All illnesses, discomforts, failures, and “falls,” are opportunities to practice reframing suffering and pain within a wider perspective. Suffering and pain can engender compassion and gratitude, but we have to cultivate those qualities. Some people at an early age are faced with challenges or disabilities requiring them to grapple with how to live with great hardship. To be at home with whatever life gives us is extremely difficult. This is a journey that requires practice, likely years of practice, perhaps a lifetime. When you are ill, you recognize what a gift it is to be well, to be able to walk, to see, to breathe. I lived in a city with air quality so poor that it’s rare to see a cloud or blue sky, as I did for nine years in Delhi, taping the front door each night to reduce the smell of smoke. To see a blue sky filled with clouds large as mountains, for me, is truly a wonder, not a commonplace fact. Practicing gratitude in times of ongoing suffering or pain enables us to recognize we are connected to something bigger than our grief and our pain, and allows us the opportunity to identify with others around the world who suffer too.

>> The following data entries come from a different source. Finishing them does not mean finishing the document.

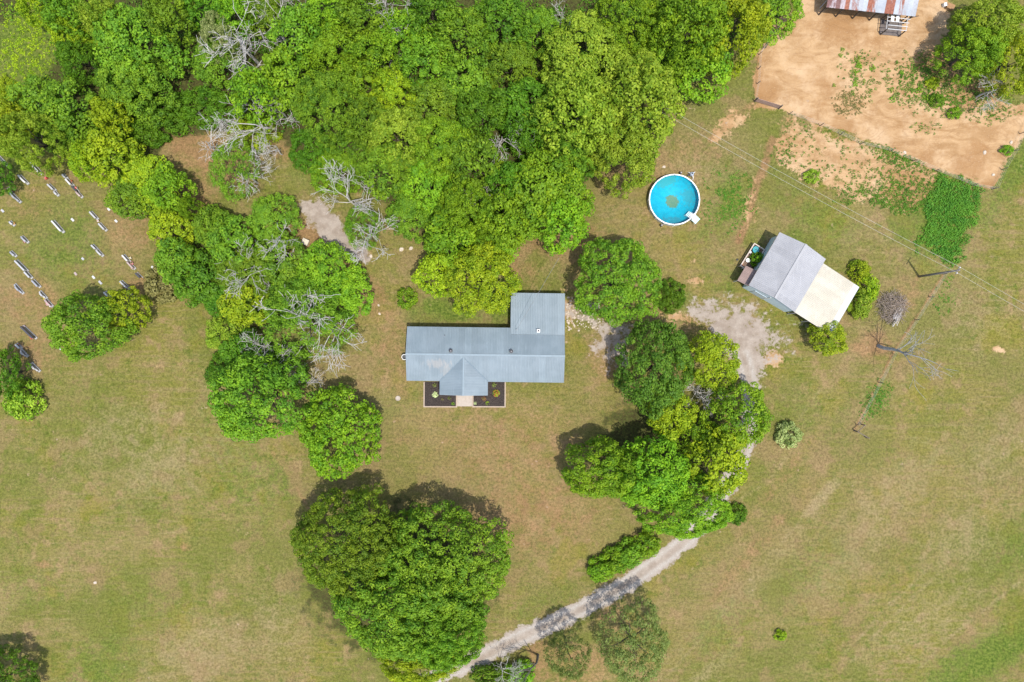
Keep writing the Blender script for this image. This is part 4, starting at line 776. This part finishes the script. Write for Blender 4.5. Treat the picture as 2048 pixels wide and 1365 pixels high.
m = MB(); m.lathe([(RP - .02, -.1), (RP - .02, 1.2)], 48, close=False); m.build('wall', plain('pool_wall', (.50, .50, .48), .5, .1), pool, True)
t = NT('pool_water'); tr = t.n.new('ShaderNodeBsdfTransparent'); tr.inputs[0].default_value = (.80, .97, 1, 1); gl = t.n.new('ShaderNodeBsdfGlossy'); gl.inputs['Roughness'].default_value = .05
fr = t.n.new('ShaderNodeFresnel'); fr.inputs[0].default_value = 1.33; bp = t.n.new('ShaderNodeBump'); bp.inputs['Strength'].default_value = .25; bp.inputs['Distance'].default_value = .03; t.l.new(t.noise(t.pos(), 2.5, 2), bp.inputs['Height']); t.l.new(bp.outputs[0], gl.inputs['Normal'])
mx = t.n.new('ShaderNodeMixShader'); t.l.new(fr.outputs[0], mx.inputs[0]); t.l.new(tr.outputs[0], mx.inputs[1]); t.l.new(gl.outputs[0], mx.inputs[2]); t.l.new(mx.outputs[0], t.out.inputs[0])
m = MB(); m.lathe([(0.001, 1.0), (RP - .11, 1.0)], 48, close=False); m.build('water', t.m, pool, True)
n = 16
for i in range(n):
    a0 = 6.283185 * i / n + .012; a1 = 6.283185 * (i + 1) / n - .012; m = MB(); ps = []
    for j in range(5): a = a0 + (a1 - a0) * j / 4; ps.append((RP * math.cos(a), RP * math.sin(a)))
    ps2 = [((RP - .15) * x / RP, (RP - .15) * y / RP) for x, y in reversed(ps)]; m.prism(ps + ps2, 1.205, 1.27); m.build('top_rail', WHITE, pool)
    a = 6.283185 * i / n; m = MB(); m.box(RP - .02, RP + .04, -.07, .07, -.1, 1.2); m.build('upright', WHITE, pool, False, (0, 0, 0), a)
# steps
q = P(1386, 434, 1.3); a = math.atan2(-(434 - 399.5), 1386 - 1349)
st = empty('pool_ladder', (pc.x + RP * math.cos(a), pc.y + RP * math.sin(a), 0), a, 'white pool steps with a pale aqua platform over the pool rim', 'ladder')
AQUA = plain('aqua_plastic', (.44, .66, .64), .5, .08)
m = MB(); m.box(.12, .95, -.48, .48, 1.1, 1.16); m.build('platform', AQUA, st)
for y in (-.42, .42):
    m = MB(); m.tube([(.9, y, -.1), (.9, y, 1.1)], .04, 6); m.build('leg', WHITE, st); m = MB(); m.tube([(.2, y, -.1), (.2, y, 1.1)], .04, 6); m.build('leg', WHITE, st)
    m = MB(); m.tube([(.12, y * .75, 1.16), (.05, y * .75, 1.75), (-.25, y * .75, 1.78), (-.42, y * .75, 1.2)], .035, 6); m.build('handrail', WHITE, st)
m = MB(); m.box(-.22, .14, -.30, .30, 1.28, 1.33); m.build('tread', WHITE, st)
for i in range(4): m = MB(); m.box(-.36 - .2 * i, -.22 - .2 * i, -.38, .38, 1.18 - .2 * i, 1.22 - .2 * i); m.build('tread', WHITE, st)
for y in (-.4, .4): m = MB(); m.tube([(-.22, y, 1.25), (-1.05, y, .12)], .04, 5); m.build('side_rail', WHITE, st)
# pump
e = empty('pool_pump', P(1382, 350), .3, 'grey and white pool pump and filter beside the upper right pool rim', 'pump')
GR = plain('pump_grey', (.30, .35, .42), .4, .2, 5)
m = MB(); m.lathe([(.28, 0), (.3, .1), (.3, .55), (.22, .75), (.06, .82)], 14); m.build('filter_tank', GR, e)
m = MB(); m.lathe([(.1, .82), (.1, .92), (.02, .95)], 10); m.build('valve', DARK, e)
for x, y, dx, dy in ((.3, .1, .35, .1), (.1, -.3, -.1, -.5), (-.25, .25, -.15, .2)): m = MB(); m.tube([(x * .6, y * .6, .6), (x + dx * .5, y + dy * .5, .45), (x + dx, y + dy, .1)], .05, 6); m.build('pipe', WHITE, e)
m = MB(); m.box(-.62, -.35, -.1, .12, 0, .3); m.build('motor', DARK, e)
for px, py, lb in ((1362, 346, 'small dark box hanging outside the top of the pool'), (1323.5, 451, 'small dark pump outside the lower left of the pool')):
    e = empty('skimmer', P(px, py, .5).xy.to_3d(), .6, lb, 'skimmer'); m = MB(); m.box(-.16, .16, -.14, .14, 0, .6); m.build('housing', DARK, e); m = MB(); m.lathe([(.1, .602), (.1, .68), (.03, .7)], 8); m.build('lid', plain('pump_lid', (.4, .36, .34), .6, .1), e)

#@@BARN
bl_ = P(1653, 13, 3.0); br_ = P(1831, 31.5, 3.0); LB = (br_.xy - bl_.xy).length; ba = math.atan2(br_.y - bl_.y, br_.x - bl_.x)
barn = empty('open_barn', (bl_.x, bl_.y, 0), ba, 'open barn with rusty and galvanised roof sheets at the top edge', 'barn')
RUST = metal_mat('rusty_sheet', (.32, .34, .37), (.38, .40, .43), ba, None, (.46, (.20, .060, .035), (.29, .105, .06)), .6); MAROON = metal_mat('maroon_sheet', (.36, .31, .33), (.40, .36, .38), ba, None, (.34, (.135, .060, .055), (.18, .09, .085)), .6)
GALV = metal_mat('galvanised_sheet', (.30, .33, .37), (.37, .40, .44), ba, None, (.78, (.25, .1, .06), (.3, .14, .09)), .5)
bf = MB(); bf.box(0, LB, .0, .1, 2.82, 2.93); bf = bf.build('roof', GREYWOOD, barn)
nb = 20; wb = LB / nb; pats = 'MMMMRRRRGRRGGRRGRRGR'
for i in range(nb):
    m = rib_panel(wb * .995, lambda x: (x, -.15, 3.0 + .01 * (i % 2)), lambda x: (x, 6.5, 4.6 + .01 * (i % 2)), .16, .035); m.build('roof_sheet', {'M': MAROON, 'R': RUST, 'G': GALV}[pats[i]], bf, False, (i * wb, 0, 0))
for i in range(6):
    x = .15 + (LB - .3) * i / 5
    for y in (.06, 6.2): m = MB(); m.box(x - .08, x + .08, y - .08 + .1, y + .08 + .1, -.1, 2.82 if y < 1 else 4.3); m.build('post', BARK, barn)
    m = MB(); m.tube([(x, .1, 2.0), (x + .7, .1, 2.8)], .05, 4); m.build('brace', BARK, barn); m = MB(); m.tube([(x, .1, 2.0), (x - .1 if i == 0 else x - .7, .1, 2.8)], .05, 4); m.build('brace', BARK, barn)
m = MB(); m.box(0.1, LB - .1, 6.31, 6.37, -.1, 4.3); m.build('back_wall', plain('barn_boards', (.14, .10, .075), .9, .3), barn)
# open frame pen in front of the barn
a0 = P(1777, 27, 2.0); e = empty('frame_pen', (a0.x, a0.y, 0), ba, 'open timber frame with two white sheets in front of the barn', 'pen')
PUR = plain('grey_purlin', (.50, .50, .50), .7, .15); Wp = 3.35; Dp = 2.2
for i in range(5): y = -Dp * i / 4; m = MB(); m.box(-.1 + .25 * (i > 2), Wp - .12 * i, y - .045, y + .045, 2.0 - .02 * i, 2.07 - .02 * i); m.build('purlin', PUR, e)
for x in (0, Wp - .5): m = MB(); m.tube([(x, -Dp, 1.85), (x, .05, 1.93)], .05, 4); m.build('rafter', PUR, e)
for x, y in ((0, 0), (Wp - .5, 0), (0.1, -Dp), (Wp - .6, -Dp)): m = MB(); m.box(x - .06, x + .06, y - .06, y + .06, -.1, 1.85); m.build('post', BARK, e)
for x in (.42, 1.15): m = MB(); m.box(x, x + .42, -1.15, -.05, 2.085, 2.10); m.build('sheet', WHITE, e)
m = MB(); m.box(-.1, Wp - .3, -Dp, 0, 0.0, .05); m.build('floor', plain('pen_floor', (.13, .11, .10), .9, .3), e)
for px, py, lb in ((1640, 16, 'pale leaning pole at the left end of the barn'), (1647, 21, 'second leaning pole right beside the pale one at the barn end')):
    q = P(px, py); m = MB(); m.tube([q, q + Vector((.8, .9, 2.2))], .06, 5); tag(m.build('leaning_pole', GREYWOOD), lb, 'pole')
for px, py, wd, hd, rz, mt, lb in ((1902, 13, 1.0, .7, -.4, plain('tan_box', (.30, .17, .08), .8, .2), 'tan wooden box by the trees right of the barn'), (1891, 9, .35, .4, .2, WHITE, 'white bucket left of the tan wooden box')):
    e = empty('farm_box', P(px, py, .5).xy.to_3d(), rz, lb, 'box'); m = MB(); m.box(-wd / 2, wd / 2, -hd / 2, hd / 2, 0, .5); m.build('body', mt, e); m = MB(); m.box(-wd / 2 - .03, wd / 2 + .03, -hd / 2 - .03, hd / 2 + .03, .503, .54); m.build('lid', mt, e)
# hut roof in the wood
e = empty('tin_hut', P(1001, 395, 2.2).xy.to_3d(), R(-35), 'small grey tin roofed hut under the trees above the house', 'hut')
m = MB(); m.box(-.55, .55, -.65, .65, 0, 2.1); m.build('wall', BARK, e)
for i in range(3): m = rib_panel(.42, lambda x: (x, -.75, 2.15), lambda x: (x, .75, 2.45), .14, .02); m.build('roof_sheet', plain('galvanised', (.5, .5, .52)), e, False, (-.63 + .42 * i, 0, 0))
e = empty('old_chest', P(610, 484, .6).xy.to_3d(), R(-25), 'pale square chest lying beside the gravel patch', 'chest'); m = MB(); m.box(-.45, .45, -.4, .4, 0, .55); m.build('body', plain('cream_chest', (.52, .46, .36), .6, .1), e); m = MB(); m.box(-.48, .48, -.43, .43, .555, .62); m.build('lid', plain('cream_chest', (.52, .46, .36)), e)
m = MB(); m.lathe([(.36, -.05), (.36, .1), (.3, .1), (.27, .0), (0, .0)], 20, close=False); tag(m.build('well_ring', plain('concrete', (.38, .33, .28)), None, False, P(796, 797)), 'small concrete ring set in the lawn left below the house', 'well cover')
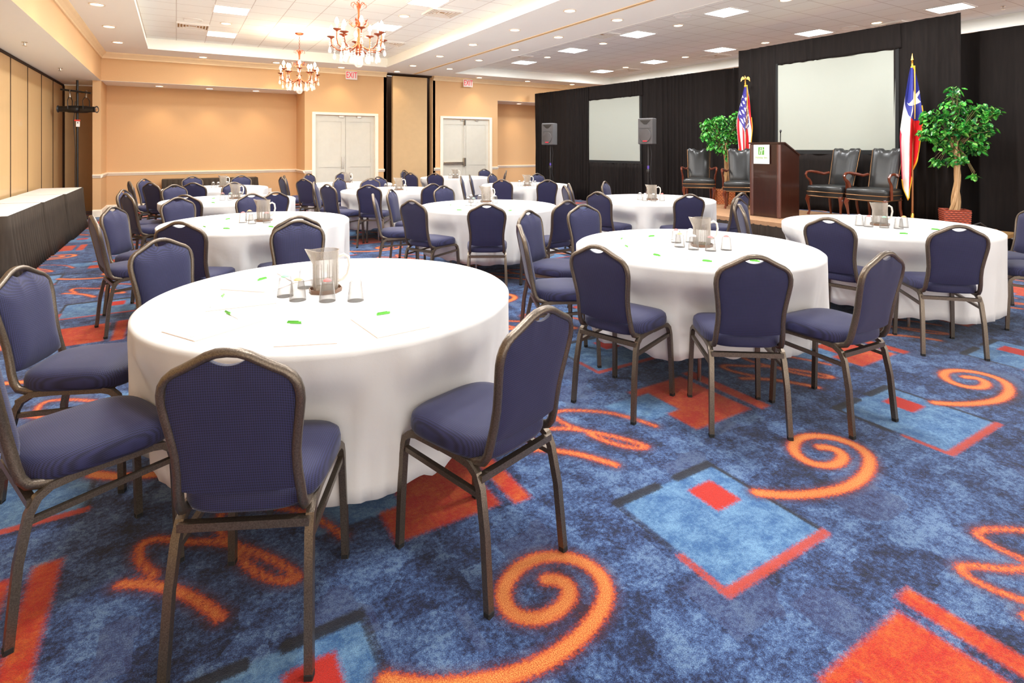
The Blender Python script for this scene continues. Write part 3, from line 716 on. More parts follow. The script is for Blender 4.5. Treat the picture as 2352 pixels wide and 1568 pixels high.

Thoreau, in his experiment in living simply at Walden Pond, said he “went to the woods because I wished to live deliberately, to front only the essential facts of life, and see if I could not learn what it had to teach, and not, when I came to die, discover that I had not lived.” I want to live deeply. When I work, I give myself to that work fully, but I must remind myself to guard my energy, and practice purposefully widening my view—attending my ear and heart to the possibilities that allow connections to the natural world to surface. I need to practice making room for both work and wonder. “The beginning of our happiness lies in the understanding that life without wonder is not worth living,” writes the Jewish scholar, Abraham Joshua Heschel, and like Heschel, I want to walk in wonder.